• [SUPPLIED INFORMATION]

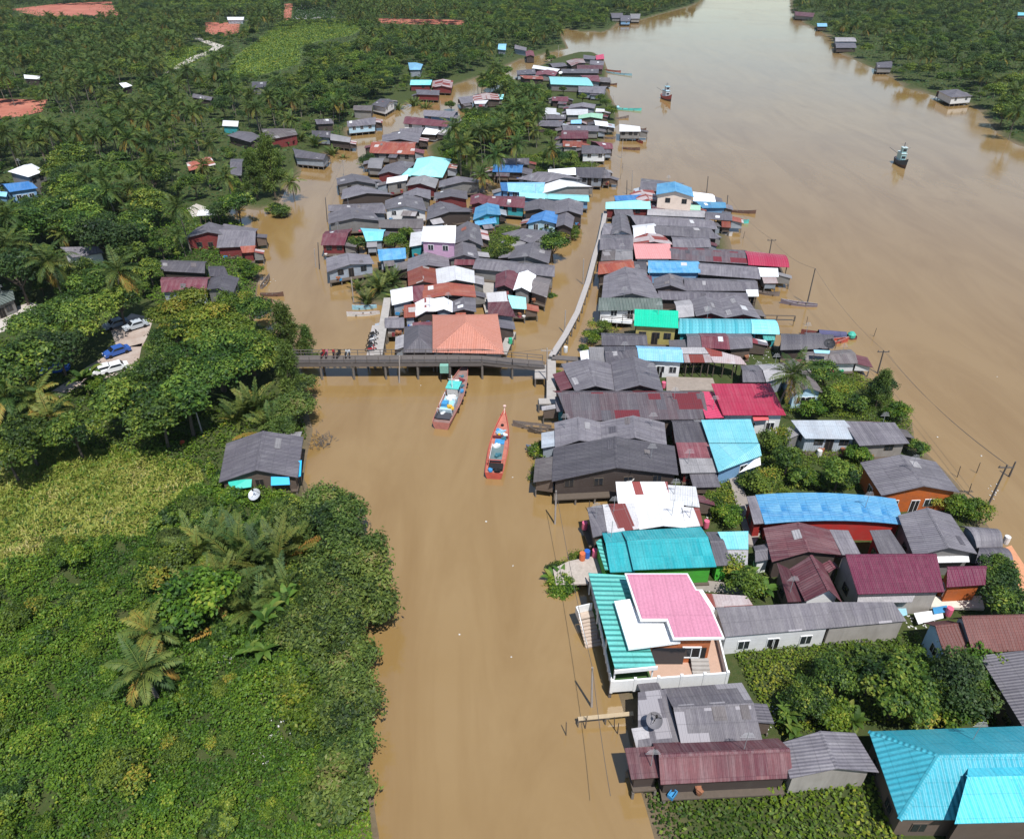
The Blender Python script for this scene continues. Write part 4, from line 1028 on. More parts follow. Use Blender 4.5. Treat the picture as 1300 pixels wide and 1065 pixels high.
x 3.5 .8 g wd w=0 | 419 262 484 258 489 271 418 268 | long grey roof on the canal side, behind a matching grey gable
y 3.7 1.0 g ww_ w=2 | 490 255 535 251 541 268 489 266 | grey gable with white end wall and two windows
x 3.3 .7 gb wb w=0 | 483 279 536 278 537 290 482 289 | brownish grey roof between the white walled gable and the pink house
y 3.6 .9 g wd w=0 | 544 263 574 259 599 269 542 279 | broad grey gable above the pink walled house, with a blue patch below
y 3.5 .8 bl wt w=1 | 604 264 633 261 635 273 601 279 | bright blue gable with teal wing on the island
s 3.0 .3 bl wt nowin | 602 276 628 273 630 283 604 286 |
x 3.5 .6 mr wt w=2 | 620 249 666 250 665 264 619 260 | crimson maroon ridge roof over a teal wall
y 3.4 .7 mr wr w=0 | 598 249 620 250 619 262 597 260 | small maroon gable left of the crimson ridge roof
y 3.6 .7 g wr w=0 | 552 245 592 243 593 253 552 253 | grey roof with reddish wall left of the small maroon gable
x0.4 3.6 .6 lb wu w=3 | 644 232 691 232 689 246 646 243 | long light blue roof with darker blue end
s 3.6 .5 bd wu w=0 | 635 232 644 232 646 243 637 242 |
y 3.7 .8 wh wd w=0 | 693 234 728 231 750 237 690 245 | big white gable with grey patch beside the right canal
x 3.3 .3 cl wu w=0 | 660 243 692 244 691 253 660 250 | bright cyan strip roofs below the big white gable
x 3.3 .3 cl wu w=0 | 692 246 746 248 747 256 691 252 |
y 3.6 .9 g wd w=0 | 667 258 704 256 704 272 666 268 | twin grey gables above the blue patched roof
y 3.6 .9 g wd w=0 | 704 256 740 258 739 273 704 272 |
y 3.4 .8 bd wL w=1 | 676 274 709 270 706 284 669 284 | worn blue roof with pale blue wall by the canal
y 3.4 .7 g wd w=0 | 709 270 729 276 726 290 706 288 |
y 3.5 .8 g wd w=0 | 638 297 690 293 704 297 676 309 | grey roof beside the bushy tree, below the worn blue roof
y 3.6 .9 g wd w=0 | 655 313 700 313 696 334 646 328 | dark grey gable with its end towards the canal, beside the round tree
x 3.5 .7 g wd w=0 | 610 328 702 337 702 351 602 341 | long grey roof behind the maroon and white gables
y 3.4 .7 mr wd w=0 | 630 349 659 346 652 368 629 365 | maroon, white and grey gables in a row at the canal bend
y 3.5 .7 ww wd w=0 | 659 347 680 350 673 370 652 368 |
x 3.3 .6 gb wd w=0 st | 680 351 700 355 694 377 673 370 |
s 3.1 .4 sw wd w=0 | 618 372 645 370 646 383 620 384 | white over maroon sloping roof right of the orange roof's back corner
s 2.9 .4 dm wd w=0 | 620 384 646 383 654 402 620 398 |
s 3.1 .4 cl wd w=0 st | 645 375 667 378 668 392 649 391 | small bright mint roof at the canal bend behind the orange roof
# ---- middle island, upper
x 3.8 1.2 rs wg w=4 | 476 180 528 181 525 196 470 194 | long red tiled house with small dormer near the left canal
x 3.2 .5 pg wg w=0 | 470 201 488 201 484 214 467 213 | small pale shed roof left of the cyan hipped roof
y 3.4 .8 g wr w=0 | 490 210 528 207 508 222 480 222 | grey roof with reddish wall left of the cyan hipped roof
h 3.8 1.8 cl wb w=2 | 530 202 572 203 561 225 522 222 | cyan hipped roof with lower wing, in the upper island
s 3.2 .3 cl wb w=0 | 508 214 527 214 524 224 507 222 |
s 4.2 .4 wh wg w=1 | 492 226 518 222 516 229 491 233 | white slanted roof on a tall narrow house below the cyan hip
y 3.5 .9 pg wr w=0 | 522 226 556 228 552 239 516 236 | pale brown gable with maroon end wall below the cyan hip
y 3.4 .9 g wg w=1 | 428 227 466 224 478 234 429 235 | grey gable at the canal side, topmost on the island's left edge
y 3.5 .9 g wd w=0 | 436 241 472 239 498 247 434 253 | grey gable at the canal side, second from the top on that edge
y 3.4 .9 g wg w=0 | 513 245 546 242 546 253 511 252 | grey gable between the white walled gable and the pale brown one
y 3.5 .9 g wd w=0 | 559 230 602 227 618 233 558 238 | broad grey gable right of the cyan hipped roof
y 3.5 .9 g wd w=0 | 486 172 534 170 530 181 486 180 | grey house behind the red tiled house, turquoise under its eaves
x 3.5 .9 g wd w=0 | 508 164 540 162 534 171 508 171 | dark ridge roof with white wing below the long maroon roof
s 3.0 .3 ww wd w=0 | 538 162 558 166 553 171 534 170 |
x 3.6 .9 mr ww_ w=3 | 518 148 574 155 566 161 513 157 | long maroon ridge roof over white walls near the left canal
x 3.5 .8 g wu w=2 | 540 140 582 142 574 150 538 147 | grey roof over a blue wall, above the long maroon ridge roof
s 3.4 .4 g wd w=0 | 582 124 600 122 600 130 586 132 | grey, maroon and white striped shacks among the upper palms
y 3.4 .6 rp wd w=0 | 600 122 632 119 634 127 602 129 |
s 2.9 .3 wh wd w=0 | 602 129 620 127 616 132 603 132 |
s 3.2 .3 cl wd w=0 | 628 121 640 120 638 126 629 126 |
x 3.5 .6 ww wd w=0 | 696 216 731 213 733 222 697 221 | white roof joined to a dark stilt house, upper island right side
x 3.6 .9 dg wd st w=2 | 731 213 768 213 764 226 733 225 |
x 3.2 .5 g wd w=0 | 768 214 776 222 774 226 765 226 |
y 3.5 .9 g wd w=0 | 657 227 708 219 738 228 692 232 | broad grey gable above the long light blue roof
x 3.4 .8 dg wd w=0 | 634 202 671 201 671 209 636 209 | dark ridge roof beside the palms in the upper island
x 3.2 .6 bd wd w=1 | 628 209 664 209 662 219 626 218 | dull blue roof beside the palms, below a dark ridge roof
h 3.6 1.0 g ww_ w=2 st | 739 185 765 187 769 195 739 195 | small grey hipped house with white walls at the river side
x 3.4 .5 rs wc w=0 | 715 179 739 179 738 187 715 186 | brick red roofs side by side behind the small white walled hip
x 3.4 .6 mr wd w=0 | 748 179 776 182 778 189 766 189 |
x 3.5 .7 mr wr w=2 | 714 166 746 166 746 176 713 176 | maroon ridge roof with red wall in the upper island
x 3.5 .6 g wd w=0 | 713 159 759 160 759 167 716 166 | grey ridge roof directly behind the maroon one with red wall
x 3.3 .4 ww wd w=0 | 754 153 771 155 772 161 756 159 | bright white little roof near the river, upper rows
x 3.3 .4 lb wd w=0 | 725 153 738 152 738 157 725 157 | tiny sky blue roof in the upper rows
y 3.5 .6 gl wd w=0 | 735 147 765 145 764 151 735 151 | pale green gable roof in the upper rows
s 3.5 .3 wh wd w=0 | 719 139 746 139 746 146 720 146 | whitish blue slab roof above the pale green gable
y 3.5 .7 g wd w=0 | 725 133 756 133 754 138 722 138 | grey gable behind the whitish blue slab roof
s 3.2 .3 ww wd w=0 | 757 138 768 139 767 142 756 142 | small white awning roof by the riverside tree
x 3.3 .6 g wd w=0 | 693 146 718 146 718 151 693 151 | dark grey roofs left of the pale green gable, behind the lone palm
x 3.3 .6 dg wd w=0 | 687 153 717 153 712 161 684 160 |
s 3.3 .3 wh wg w=0 | 693 137 706 138 706 145 692 145 | small whitish hut roof above the lone palm
s 3.6 .3 wh wg w=3 st | 787 158 812 161 813 167 787 167 | white roofed house standing on stilts out in the river
x 3.4 .5 mr wd w=0 | 702 123 721 123 721 129 701 128 | single small dark red roof in the greenery of the upper island
a 3.9 .9 cl wd w=0 | 697 98 742 99 752 109 700 107 | long turquoise roof near the island's far end
x 3.4 .6 g wd w=0 | 735 110 770 110 766 119 735 117 | grey roof just below the long turquoise roof
x 3.5 .7 mr wd w=0 | 735 96 759 96 761 104 742 102 | maroon roof right behind the long turquoise roof
s 3.2 .3 gb wd w=0 | 761 98 774 99 776 105 762 104 |
x 3.5 .6 g wd w=0 | 714 88 759 88 759 93 713 93 | long grey roof two rows behind the turquoise one
x 3.5 .6 dm wd w=0 | 733 83 765 83 765 88 733 88 | dark maroon roof at the far river end
x 3.5 .6 g wd w=0 | 750 77 767 78 766 83 749 82 | grey roof at the river corner near the island's far end
y 3.6 .6 rp wd w=0 | 719 78 740 75 743 80 726 84 | pinkish white gable at the island's far end
x 3.4 .5 dg wd w=0 | 741 70 757 72 755 76 741 75 | farthest dark roof at the island tip
s 3.2 .3 pr wd w=0 | 756 71 766 69 767 75 757 76 | farthest red awning at the island tip
x 3.5 .6 g wd w=0 | 696 81 713 80 720 84 702 86 | far grey roof beside the canal mouth
s 3.6 .4 ww wd w=0 | 678 83 710 88 707 91 676 87 | long white roof slanting down near the far canal
x 3.4 .5 dg wd w=0 | 656 90 678 88 680 94 657 95 | dark roof left of the far maroon gable
y 3.4 .7 mr wd w=0 | 682 91 708 91 704 97 680 96 | far maroon gable left of the turquoise roof
s 2.9 .2 rs wd w=0 | 660 96 688 97 690 101 666 100 | orange red awning below the far maroon gable
''')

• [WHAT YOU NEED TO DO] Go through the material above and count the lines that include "from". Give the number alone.

• [FINAL RESULT] 2